Despite many exhibitions (both on-line and in museums) of such works and those by others over the past twenty years, there are still very few critics, historians, or theorists who are writing about them—partly because the production process is opaque. I remember when Kevin Thomas, who was then Film Critic for the Los Angeles Times, came to our Labyrinth studio and was interested in writing about Mysteries and Desires. He said he was surprised that John Rechy could draw so well and was so good as a visual artist. When I started explaining who did what, he lost interest in writing about the project. Another time we were delighted to find that Bleeding Through Layers of Los Angeles was positively reviewed by David Ulm in the L.A. Times Weekly Book Review Section. Yet we were horrified that he wrongly assumed Klein’s brief fictional pamphlet that accompanied the DVD-ROM was the primary source of our interactive project, which was merely a visual adaptation. Though several of the essays in our anthology address such experimental works, the history of projects like these still needs to be written. The pace of technological innovation and obsolescence is so rapid that it’s difficult for academics and cultural historians to keep up—both with the specific works being produced and the digital futures they project. But we included some attempts in Transmedia Frictions.

 

Marsha Kinder began her career in the 1960s as a scholar of eighteenth century English Literature before moving to the study of transmedial relations among narrative forms. In 1980 she joined USC’s School of Cinematic Arts where she continued to be an academic nomad, with narrative as her through-line. Having published over one hundred essays and ten books (both monographs and anthologies), she is best known for her work on Spanish film, specifically Blood Cinema (1993); children’s media, especially Playing with Power in Movies, Television and Video Games (1991); and digital culture (including her new anthology Transmedia Frictions: The Digital, The Arts and the Humanities (2014), co-edited with Tara McPherson. She was founding editor of innovative journals, such as Dreamworks (1980-87), winner of a Pushcart Award, USC’s Spectator (1982-present) and since 1977 served on the editorial board of Film Quarterly. In 1995 she received the USC Associates Award for Creativity in Scholarship, and in 2001 was named a University Professor for her innovative transdisciplinary research.
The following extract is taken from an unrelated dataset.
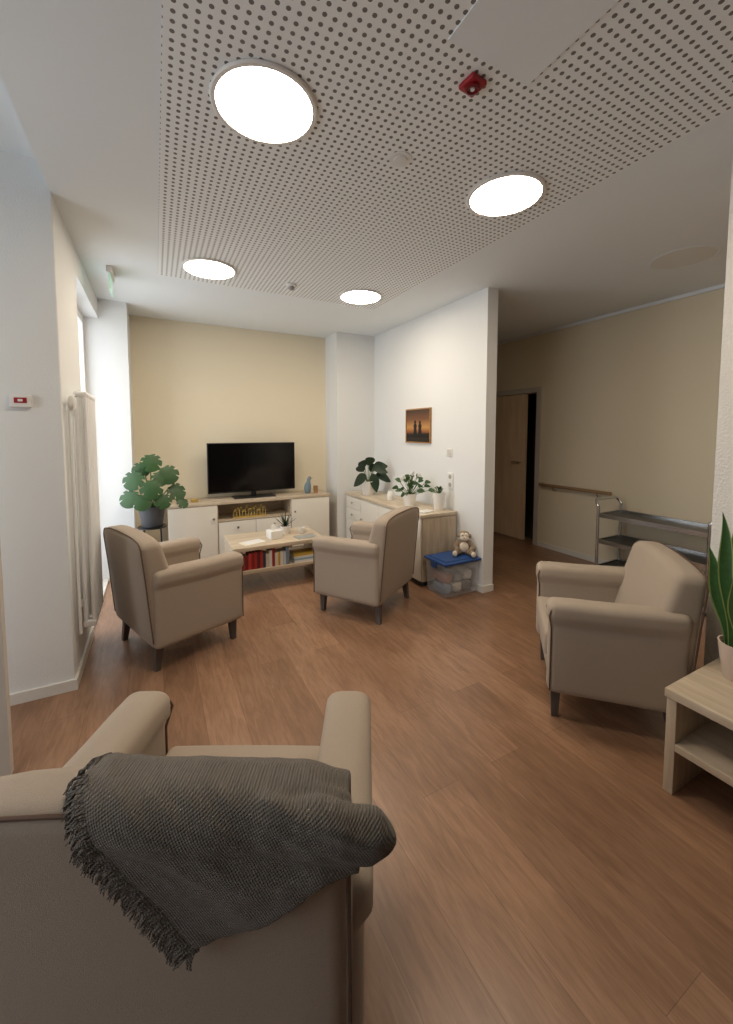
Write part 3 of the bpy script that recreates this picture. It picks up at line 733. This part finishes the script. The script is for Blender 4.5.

In 1997 she founded The Labyrinth Project, a USC research initiative on database narrative, producing award-winning database documentaries and new models of digital scholarship. In collaboration with media artists Rosemary Comella, Kristy Kang and Scott Mahoy, and with filmmakers, scientists and cultural institutions, Labyrinth produced 12 multimedia projects (DVD-ROMs, websites, installations and on-line courseware) that were featured at museums, film and new media festivals, and conferences worldwide. Kinder’s latest work, Interacting with Autism, is a video-based website produced in collaboration with Oscar-winning documentary filmmaker Mark Jonathan Harris and Scott Mahoy. Since retiring from teaching in Summer 2013, Kinder is now writing a new book titled Narrative in the Era of Neuroscience: The Discreet Charms of Serial Autobiography.